Este fin de semana fue beatificado Juan Pablo II, personaje adorado por unos y repudiado por otros. Señalado como impulsor de la caída de la desaparecida Unión Soviética, feroz detractor del aborto, mediador en conflictos internacionales, es una figura a la que se le ha enganchado casi cualquier adjetivo. Pacifista, ultraconservador, santo, encubridor, viajero... No será esta columna un tribunal más entre los que lo han procesado. Tampoco es un altar para quemarle incienso. Prefiero aprovechar la oportunidad para recordar que un juicio con frecuencia tiene más de quien lo emite que de quien lo recibe, y que sólo en las malas novelas (y en muchas telenovelas) es fácil distinguir quién juega del lado de los mártires y quién en el de los impostores.
Entre el devoto y el vividor sólo media una cuestión de prioridades, por eso es imposible distinguir a uno del otro. Al respecto, San Juan Crisóstomo solía hacer una observación: "Los cadáveres de los bandoleros, así como los de los profanadores de sepulcros y muchos otros delincuentes, quedan tan maltratados como los cuerpos de los mártires [...] pero, aunque el sufrimiento sea el mismo, la intención es muy diferente".
Resulta necesario estar alerta: si el santo puede ser un vividor oculto, no es imposible que ocurra lo contrario. Los caminos del señor son misteriosos: en/ Una historia de los "Soldados de Dios" /Jonathan Wright cuenta que los jesuitas, en sus intentos por lograr conversos en tierras donde eran perseguidos, adoptaban nombres fingidos y vestían indumentaria nada clerical: Michel Walpole se hizo pasar por un criado español cuando llegó a la Inglaterra Isabelina, Abraham de Georgis fue a Egipto disfrazado de mercader armenio en 1595, y Sebastián Vieira hizo en 1692 el viaje de Manila a Japón como marinero chino. Esto no era sino lo que Edmund Campion describió como "disfrazarse para burlar la locura del mundo". ¿Era tan obsceno, se preguntaba un jesuita en 1583, que un clérigo perseguido cambiase a menudo de nombre, de vestimenta y de caballo y que no se acercase por los lugares donde estaba siendo buscado?

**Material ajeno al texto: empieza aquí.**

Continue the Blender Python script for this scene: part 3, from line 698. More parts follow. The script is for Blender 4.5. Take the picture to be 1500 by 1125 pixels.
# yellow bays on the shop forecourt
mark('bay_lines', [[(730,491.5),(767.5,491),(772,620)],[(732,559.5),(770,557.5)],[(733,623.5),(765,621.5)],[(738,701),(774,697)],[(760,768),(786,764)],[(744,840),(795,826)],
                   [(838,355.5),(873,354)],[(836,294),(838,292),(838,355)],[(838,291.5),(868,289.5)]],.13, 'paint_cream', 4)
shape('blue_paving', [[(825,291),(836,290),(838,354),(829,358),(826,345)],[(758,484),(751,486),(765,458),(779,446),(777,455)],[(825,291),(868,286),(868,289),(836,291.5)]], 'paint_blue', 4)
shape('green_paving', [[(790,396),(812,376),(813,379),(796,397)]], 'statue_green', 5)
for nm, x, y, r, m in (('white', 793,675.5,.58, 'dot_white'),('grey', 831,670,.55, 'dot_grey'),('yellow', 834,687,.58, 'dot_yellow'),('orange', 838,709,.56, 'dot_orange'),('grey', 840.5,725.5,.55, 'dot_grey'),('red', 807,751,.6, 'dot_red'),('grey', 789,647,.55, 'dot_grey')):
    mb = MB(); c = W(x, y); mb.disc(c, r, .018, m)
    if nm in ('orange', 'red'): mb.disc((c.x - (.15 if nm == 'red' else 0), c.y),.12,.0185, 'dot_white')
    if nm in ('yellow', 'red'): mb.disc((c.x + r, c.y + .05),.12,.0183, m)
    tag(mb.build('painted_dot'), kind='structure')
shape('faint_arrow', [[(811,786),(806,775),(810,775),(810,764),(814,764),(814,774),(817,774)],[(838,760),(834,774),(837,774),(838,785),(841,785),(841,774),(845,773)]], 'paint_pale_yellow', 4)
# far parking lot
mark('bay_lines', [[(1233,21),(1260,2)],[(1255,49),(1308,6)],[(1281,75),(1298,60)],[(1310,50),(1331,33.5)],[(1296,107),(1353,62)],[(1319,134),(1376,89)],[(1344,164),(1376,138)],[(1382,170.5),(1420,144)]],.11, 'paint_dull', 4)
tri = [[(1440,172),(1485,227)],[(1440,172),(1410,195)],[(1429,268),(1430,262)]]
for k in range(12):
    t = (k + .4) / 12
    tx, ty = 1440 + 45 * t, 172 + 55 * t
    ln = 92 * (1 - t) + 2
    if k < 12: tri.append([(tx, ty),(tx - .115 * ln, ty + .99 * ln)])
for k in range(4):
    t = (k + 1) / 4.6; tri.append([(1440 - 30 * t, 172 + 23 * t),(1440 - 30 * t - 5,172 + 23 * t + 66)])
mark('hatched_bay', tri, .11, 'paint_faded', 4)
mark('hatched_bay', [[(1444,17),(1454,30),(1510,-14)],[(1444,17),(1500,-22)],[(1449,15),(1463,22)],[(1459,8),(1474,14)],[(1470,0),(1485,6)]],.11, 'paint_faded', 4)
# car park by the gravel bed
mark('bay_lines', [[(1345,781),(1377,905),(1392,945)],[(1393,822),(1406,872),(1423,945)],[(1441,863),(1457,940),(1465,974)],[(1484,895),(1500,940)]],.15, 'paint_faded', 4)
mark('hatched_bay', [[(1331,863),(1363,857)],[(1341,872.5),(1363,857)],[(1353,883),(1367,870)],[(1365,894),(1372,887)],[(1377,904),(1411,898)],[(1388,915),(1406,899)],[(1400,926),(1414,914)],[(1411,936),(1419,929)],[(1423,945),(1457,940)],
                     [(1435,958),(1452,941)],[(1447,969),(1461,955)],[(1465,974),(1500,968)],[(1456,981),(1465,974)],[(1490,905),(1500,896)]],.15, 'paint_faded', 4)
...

En /El archivo de Egipto/, Leonardo Sciascia cuenta la historia de un sacerdote-impostor que al engañar se siente en su elemento: el abate Vella, que es juzgado por falsificar un códice que defiende los derechos de los nobles sicilianos, mientras que el abogado Di Blasi es juzgado por conspirar para robar bienes sacros. Siascia hace de ese modo una reflexión sobre la impostura, sobre el papel de la justicia en nuestras sociedades y sobre las maneras que los hombres tienen de impartirla. Si los caminos del señor son misteriosos, los nuestros no lo son menos.
A partir del siglo de las luces los dogmas religiosos se vieron desplazados por la razón humana, y la Iglesia cedió su papel central al racionalismo, que se convirtió en la vía para acceder al conocimiento y la verdad. Fue en el siglo de las luces cuando dimos un paso decisivo: del reino de dios al reino del hombre, y la palabra progreso se instaló como el norte de la brújula. El siglo de las luces engendró la revolución industrial y entronizó a la razón humana como autoridad máxima: hágase nuestra voluntad aquí en la Tierra. Así, tras un largo sueño, descubrimos nuestra existencia como individuos: como respuesta a la verticalidad de los mandamientos divinos -amarás a Dios sobre todas las cosas- surge la horizontalidad de la revolución francesa: igualdad entre los hombres.